Justice Ginsburg dissented in Muscarello v. United States, 118 S.Ct. 1911 (1998) . That case concerned a 5 year sentencing enhancement for carrying a firearm during commission of a drug crime, and majority held that transporting drugs in a car which had a gun in glove compartment was sufficient.
She dissented, and noted with regard to "carry,"
"Surely a most familiar meaning is, as the Constitution's Second Amendment ("keep and bear Arms") (emphasis added) and Black's Law Dictionary, at 214, indicate: "wear, bear, or carry ... upon the person or in the clothing or in a pocket, for the purpose . . . of being armed and ready for offensive or defensive action in a case of conflict with another person.""
That's rather thin as an indicator, but suggests she thinks the Second Amendment's "bear arms" = "pack your personal iron." Apart from suggesting an individual right, this puts her somewhat beyond some individual rights theorists, who see "keep" as clearly individual, but "bear" as perhaps military only.
5 Comments
I think we could get one vote out of the other five justices. Especially considering that Breyer, Stevens, Souter, and Ginsburg were in the majority of the Small v. U.S. decision, granting people convicted of felonies in foreign countries the ability to own guns in the U.S.
C.A.G.
"think we could get one vote out of the other five justices. Especially considering that Breyer, Stevens, Souter, and Ginsburg were in the majority of the Small v. U.S. decision, granting people convicted of felonies in foreign countries the ability to own guns in the U.S.
C.A.G."
True, but that decision also followed the common liberal theme of helping out those poor defenseless felons. I happen to agree with the ruling, but that doesn't mean they ruled that way for the same reasons that I would have.

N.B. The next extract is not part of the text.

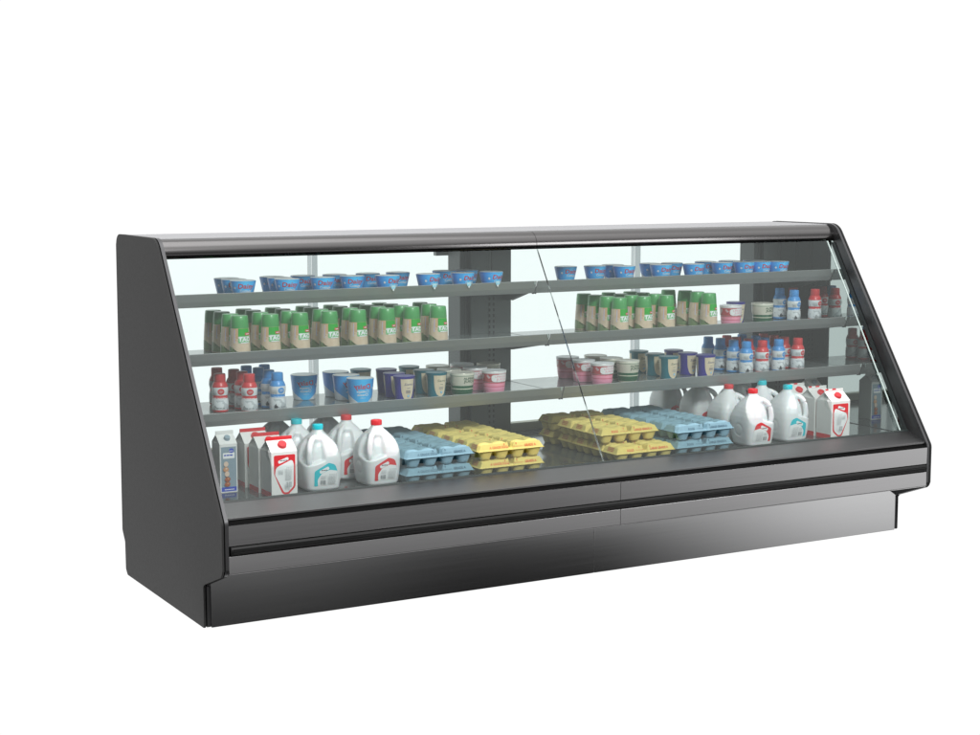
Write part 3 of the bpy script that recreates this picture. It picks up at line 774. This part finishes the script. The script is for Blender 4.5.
GR = [(.321,.619),(.453,.620),(.583,.623),(.717,.628),(.848,.631),(.987,.642),(1.109,.650),(1.228,.633),
 (.315,.706),(.450,.718),(.576,.719),(.723,.729),(.858,.727),(.991,.735),(1.104,.742),(1.242,.744),
 (.322,.822),(.460,.825),(.592,.825),(.724,.830),(.858,.830),(.985,.830),(1.101,.835),(1.247,.840),
 (.317,.909),(.452,.911),(.583,.911),(.723,.912),(.852,.912),(.978,.912),(1.083,.912),
 (2.157,.624),(2.293,.627),(2.425,.634),(2.678,.645),(2.684,.743),(2.680,.835),(2.636,.912),(2.150,.912),(2.150,.815),(2.147,.712),(2.288,.911),(2.412,.911),(2.424,.823),(2.285,.716),(2.427,.728),(2.293,.815)]
gr = once(lambda: make_green())
place(lambda s, b: gr('g'), GR, S2, 'green capped sauce bottle', 'bottle', 'green capped bottles on the second shelf', jr=.04)
dr = once(make_drink)
RED = (212,62,66); BLU = (72,152,220)
place(lambda s, b: dr('rL' if b == 'left' else 'rR', RED, R_(-20 if b == 'left' else 8), 'red'+b),
      [(.250,.665),(.349,.597),(.354,.688),(.351,.774),(.310,.862),(2.965,.872),(2.955,.785),(2.958,.693),(2.963,.593),(3.178,.851),(3.174,.765),(3.170,.682),(3.187,.600)], S3, 'red capped drink bottle, lower shelf', 'bottle', 'red capped drink bottles on the lower shelf')
place(lambda s, b: dr('bL' if b == 'left' else 'bR', BLU, R_(0 if b == 'left' else 8), 'blue'+b),
      [(.466,.586),(.466,.678),(.459,.776),(.440,.863),(.522,.865),(2.846,.865),(2.855,.780),(2.860,.683),(2.865,.591),(3.060,.873),(3.081,.790),(3.055,.690),(3.067,.598)], S3, 'blue capped drink bottle, lower shelf', 'bottle', 'blue capped drink bottles on the lower shelf')
place(lambda s, b: dr('rR', RED, R_(8), 'redright'), [(3.375,.866),(3.405,.735)], S2, 'red capped drink bottle, second shelf', 'bottle', 'red capped drink bottles on the second shelf')
place(lambda s, b: dr('bR', BLU, R_(8), 'blueright'), [(3.300,.880),(3.275,.740)], S2, 'blue capped drink bottle, second shelf', 'bottle', 'blue capped drink bottles on the second shelf')
bt = once(make_tub)
for i, (x, y, az, lab) in enumerate([(.691,.840,-8,'large blue cheese tub standing alone, beside the blue capped bottles'),(.848,.862,16,'large blue cheese tub, rearmost of three in a column'),(.842,.742,10,'large blue cheese tub, middle of three in a column'),(.850,.618,-6,'large blue cheese tub, foremost of three in a column')]):
    p = bt('big%d' % (i % 2), 'large_cheese_tub', .0575, .047, .105, R_(-6), True); o = p if not p.get('_used') else tree_copy(p); p['_used'] = 1
    o.location = (x, y, S3); o.rotation_euler = (0,0,R_(az)); o['label'] = lab; o['category'] = 'tub'; o['group'] = 'large blue tubs on the lower shelf'
ar = once(make_arch)
PUR = (58,52,150); TEA = (30,115,130)
place(lambda s, b: ar('p', PUR, 'purple'), [(1.046,.600),(1.053,.710),(1.085,.851),(2.626,.848),(2.614,.718),(2.636,.607)], S3, 'purple yogurt cup with cream arch, lower shelf', 'cup', 'purple yogurt cups on the lower shelf')
place(lambda s, b: ar('t', TEA, 'teal'), [(1.221,.640),(1.215,.745),(1.216,.890),(.985,.900),(2.458,.900),(2.455,.763),(2.446,.640)], S3, 'teal yogurt cup with cream arch, lower shelf', 'cup', 'teal yogurt cups on the lower shelf')
bd = once(make_band)
place(lambda s, b: bd('c', 'cream'), [(1.334,.615),(1.341,.745),(1.357,.885),(1.604,.860),(2.195,.878),(2.200,.752),(2.213,.634)], S3, 'cream and green yogurt cup, lower shelf', 'cup', 'cream and green cups on the lower shelf')
place(lambda s, b: bd('p', 'pink'), [(1.491,.611),(1.471,.745),(1.484,.890),(2.047,.890),(2.043,.748),(2.054,.607)], S3, 'pink and white yogurt cup, lower shelf', 'cup', 'pink and white cups on the lower shelf')
def single(p, loc, label, group):
    o = tree_copy(p); o.location = loc; o['label'] = label; o['group'] = group
single(bd('p'), (2.852,.700,S2), 'pink and white yogurt cup on the second shelf beside green bottles', 'cups on the second shelf')
single(bd('c'), (3.065,.725,S2), 'cream and green yogurt cup on the second shelf beside small bottles', 'cups on the second shelf')
single(ar('p'), (2.960,.800,S2), 'purple yogurt cup on the second shelf behind a pink cup', 'cups on the second shelf')
# deck
jg = once(make_jug)
def jug(key, mir, colr, x, y, lab, grp):
    p = jg(key, mir, colr); o = p if not p.get('_used') else tree_copy(p); p['_used'] = 1
    o.location = (x, y, DECK); o.rotation_euler = (0,0,random.uniform(-.03,.03)); o['label'] = lab; o['category'] = 'jug'; o['group'] = grp
gj = 'white plastic milk jugs on the bottom deck'
for key, mir, colr, x, y, bay, cn, row in [('tL',0,I_teal,.508,.285,'left','teal','front'),('tL',0,I_teal,.490,.452,'left','teal','middle'),('tL',0,I_teal,.480,.64,'left','teal','back'),
    ('rL',0,I_milkred,.757,.272,'left','red','front'),('rL',0,I_milkred,.708,.452,'left','red','middle'),('rL',0,I_milkred,.700,.64,'left','red','back'),
    ('rR',1,I_milkred,2.645,.262,'right','red','front'),('rR',1,I_milkred,2.645,.440,'right','red','second'),('rR',1,I_milkred,2.645,.66,'right','red','third'),('rR',1,I_milkred,2.640,.90,'right','red','back'),
    ('tR',1,I_teal,2.872,.292,'right','teal','front'),('tR',1,I_teal,2.865,.470,'right','teal','middle'),('tR',1,I_teal,2.86,.66,'right','teal','back')]:
    jug(key, bool(mir), colr, x, y, '%s capped milk jug in the %s of its row, %s bay' % (cn, row, bay), gj)
ct = once(make_carton)
def cart(p, x, y, lab, grp):
    o = p if not p.get('_used') else tree_copy(p); p['_used'] = 1
    o.location = (x, y, DECK); o.rotation_euler = (0,0,random.uniform(-.015,.015)); o['label'] = lab; o['category'] = 'carton'
    if grp: o['group'] = grp
gm = 'white and red gable top milk cartons'
for i, (x, y) in enumerate([(.330,.249),(.325,.365),(.318,.492)]):
    cart(ct('mL', .107, .107, .175, .214, .013, False, 'milk'), x, y, 'white milk carton with red top strip, %s of three, left bay' % ('front','middle','back')[i], gm)
for i, (x, y) in enumerate([(3.112,.249),(3.112,.366),(3.085,.492)]):
    cart(ct('mR', .112, .107, .175, .214, .013, True, 'milk'), x, y, 'white milk carton with red screw cap, %s of three, right bay' % ('front','middle','back')[i], gm)
cart(ct('eL', .072, .090, .190, .222, .014, False, 'egg'), .177, .430, 'grey blue carton with stacked eggs picture, beside the left end panel', 'grey blue cartons with egg pictures')
cart(ct('eR', .072, .090, .190, .222, .014, True, 'egg'), 3.275, .600, 'grey blue carton with stacked eggs picture, beside the right end panel', 'grey blue cartons with egg pictures')
eg = once(make_eggs)
YEL = (222,205,124); BLE = (134,168,182)
mk_red = ink('egg_print_red', (220,70,45)); mk_blue = ink('egg_print_slate', (62,95,115))
ZL = (DECK+.0368, DECK+.0368+.0680)
def eggs(p, x, rows, layer, colour, bay):
    for i, y in enumerate(rows):
        o = p if not p.get('_used') else tree_copy(p); p['_used'] = 1
        o.location = (x+random.uniform(-.003,.003), y, ZL[layer]); o.rotation_euler = (0,0,random.uniform(-.012,.012))
        pos = 'front' if i == 0 else ('back' if i == len(rows)-1 else ORD(i))
        o['label'] = '%s egg carton, %s layer, %s row, %s bay' % (colour, ('lower','upper')[layer], pos, bay); o['category'] = 'egg carton'; o['group'] = '%s egg cartons stacked in two layers' % colour
yL = eg('yL', YEL, 'yellow', 0, mk_red); yR = eg('yR', YEL, 'yellow', 1, mk_red); bL = eg('bL', BLE, 'blue', 0, mk_blue); bR = eg('bR', BLE, 'blue', 1, mk_blue)
r5 = [.2145,.337,.459,.590,.735]
eggs(yL, 1.318, r5, 0, 'yellow', 'left'); eggs(yL, 1.318, r5, 1, 'yellow', 'left')
eggs(bL, .985, r5, 0, 'blue', 'left'); eggs(bL, .985, r5, 1, 'blue', 'left')
eggs(yR, 1.988, [.2145,.337,.459,.585,.745], 0, 'yellow', 'right'); eggs(yR, 1.972, [.318,.441,.563,.730], 1, 'yellow', 'right')
eggs(bR, 2.304, [.2145,.337,.459,.582,.725], 0, 'blue', 'right'); eggs(bR, 2.304, [.2145,.337,.459,.582,.725], 1, 'blue', 'right')
for o in list(bpy.data.objects):
    if '_used' in o: del o['_used']

# ------------------------------------------------------------------ studio environment and lamps
w = bpy.data.worlds.new('World'); sc.world = w; w.use_nodes = True
nt = w.node_tree
class WN(NT):
    def __init__(s): s.nt = nt; s.b = None
n = WN()
tc = nt.nodes.new('ShaderNodeTexCoord'); sp = nt.nodes.new('ShaderNodeSeparateXYZ'); nt.links.new(tc.outputs['Generated'], sp.inputs[0])
x, y, z = sp.outputs
def ss(e0, e1, v):
    mr = nt.nodes.new('ShaderNodeMapRange'); mr.interpolation_type = 'SMOOTHSTEP'
    mr.inputs['From Min'].default_value = e0; mr.inputs['From Max'].default_value = e1
    if isinstance(v, (int, float)): mr.inputs['Value'].default_value = v
    else: nt.links.new(v, mr.inputs['Value'])
    return mr.outputs[0]
back = ss(-.25, .0, y)                                   # bright sweep behind the case
FRONT = n.ramp(n.math('MULTIPLY_ADD', z, .5, .5), [(0,(.02,)*3),(.355,(.02,)*3),(.372,(.07,)*3),(.3845,(.16,)*3),(.400,(.66,)*3),(.425,(.60,)*3),(.46,(.24,)*3),(.50,(.13,)*3),(.60,(.20,)*3),(.69,(.55,)*3),(.78,(1.1,)*3),(.90,(1.4,)*3),(.94,(2.6,)*3),(1,(2.9,)*3)], 'LINEAR')
az = n.math('ARCTAN2', x, n.math('MULTIPLY', y, -1))     # 0 = straight in front of the case
lobe = n.math('MULTIPLY', n.math('MULTIPLY', ss(.54, .74, az), n.math('SUBTRACT', 1., ss(1.2, 1.6, az))), n.math('MULTIPLY', ss(-.27,-.18, z), n.math('SUBTRACT', 1., ss(.0, .25, z))))
pocket = n.math('MULTIPLY', n.math('MULTIPLY', ss(.36, .52, az), n.math('SUBTRACT', 1., ss(.60, .74, az))), n.math('SUBTRACT', 1., ss(-.225, -.200, z)))
FRONT = n.math('MULTIPLY', FRONT, n.math('SUBTRACT', 1., n.math('MULTIPLY', pocket, .8)))
val = n.math('MAXIMUM', FRONT, n.math('MULTIPLY', lobe, 1.0))
up = n.math('MULTIPLY', ss(.86, .92, z), 1.6)
out = n.math('ADD', n.math('MULTIPLY', back, n.math('ADD', up, 1.03)), n.math('MULTIPLY', n.math('SUBTRACT', 1., back), val))
comb = nt.nodes.new('ShaderNodeCombineColor')
for i in range(3): nt.links.new(out, comb.inputs[i])
nt.links.new(comb.outputs[0], nt.nodes['Background'].inputs[0]); nt.nodes['Background'].inputs[1].default_value = 1.

def area_lamp(name, loc, target, sx, sy, power):
    l = bpy.data.lights.new(name, 'AREA'); l.shape = 'RECTANGLE'; l.size = sx; l.size_y = sy; l.energy = power
    o = bpy.data.objects.new(name, l); COL.objects.link(o); o.location = loc
    o.rotation_euler = (Vector(target)-Vector(loc)).to_track_quat('-Z', 'Y').to_euler(); return o
area_lamp('key_softbox', (6.5,-6.0,2.2), (1.7,.5,.8), 2.2, 2.2, 90)
area_lamp('front_softbox', (.6,-4.8,5.0), (1.7,.6,.8), 1.6, 1.2, 240)
# self-lit white sheet under and behind the case, glowing to stay shadowless
m = bpy.data.materials.new('glowing_sweep'); m.use_nodes = True; q = NT(m); q.b.inputs['Base Color'].default_value = (.0,.0,.0,1)
q.xyz(); q.lk(q.mix(q.noise(.5), (1.,1.,1.), (.99,.99,.99)), q.b.inputs['Emission Color']); q.b.inputs['Emission Strength'].default_value = 1.05; q.b.inputs['Specular IOR Level'].default_value = 0
pr = [(.2075,-.001),(7.5,-.001)]+[(7.5+2*math.sin(PI/2*k/12), 2-2*math.cos(PI/2*k/12)) for k in range(1,13)]+[(9.5,9.)]
bm = bmesh.new(); a = [bm.verts.new((-14,y_,z_)) for y_, z_ in pr]; b = [bm.verts.new((24,y_,z_)) for y_, z_ in pr]
for i in range(len(pr)-1): bm.faces.new((a[i], b[i], b[i+1], a[i+1]))
fl = obj('floor', bm, m); fl['kind'] = 'structure'; fl['label'] = 'plain white self-lit floor and background sheet'

# ------------------------------------------------------------------ camera
cd = bpy.data.cameras.new('camera'); cam = bpy.data.objects.new('camera', cd); COL.objects.link(cam); sc.camera = cam
cam.location = (-2.0589,-5.6026,1.7295); cam.rotation_euler = (PI/2-.1208, 0, -.5166)
cd.sensor_width = 36; cd.lens = 1650.0/980*36; cd.clip_start = .1; cd.clip_end = 200
sc.view_settings.view_transform = 'Standard'; sc.view_settings.look = 'None'; sc.view_settings.exposure = 0; sc.view_settings.gamma = 1
sc.cycles.max_bounces = 10; sc.cycles.transparent_max_bounces = 16; sc.cycles.use_denoising = True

One of the cornerstones of Leftist thought is that we are not individuals, but members of a collective society...that the actions of a few bad apples are indicative of failures within the society, not individual failures of the criminals. Their solution is to change society, not to hold individuals accountable for their actions. Hence, the rulings that ostensibly support gun rights, but could easily be construed to more accurately reflect "rights" of criminals.
Miers just said her favorite justice is Warren Burger, who emphatically rejected RKBA.
Perhaps she meant Earl Warren, who may have been better on the issue?
Exactly. "Assault weapons" are not "arms". When we lose the 2nd amendment it will be on a decision that the arms at issue are not arms at all, because they are neithr kept nor borne in a militia context. The decision will mean that the 2nd amendment applies only to mustered, serving, active militia bearing arms issued to them for that service.
RBG will be fine with that, because she will be expanding state power over what she sees as the REAL problem- people who don't make good subjects.
You expect consistency from Ginsberg? Is there any reason for this that I'm not aware of? It's been my experience that people who hold strict ideologies will change the meanings of concepts to meet their ideologies. In the case you cite, she would be trying to reduce the sentence of a criminal involved in a drug crime, not protecting the Second Amendment rights of all individuals (at least not on purpose.)
Given, say, a case similar to Silveira, I'm sure she'd have absolutely no problem deciding that a State ban on "assault weapons" wasn't a violation of the Second Amendment.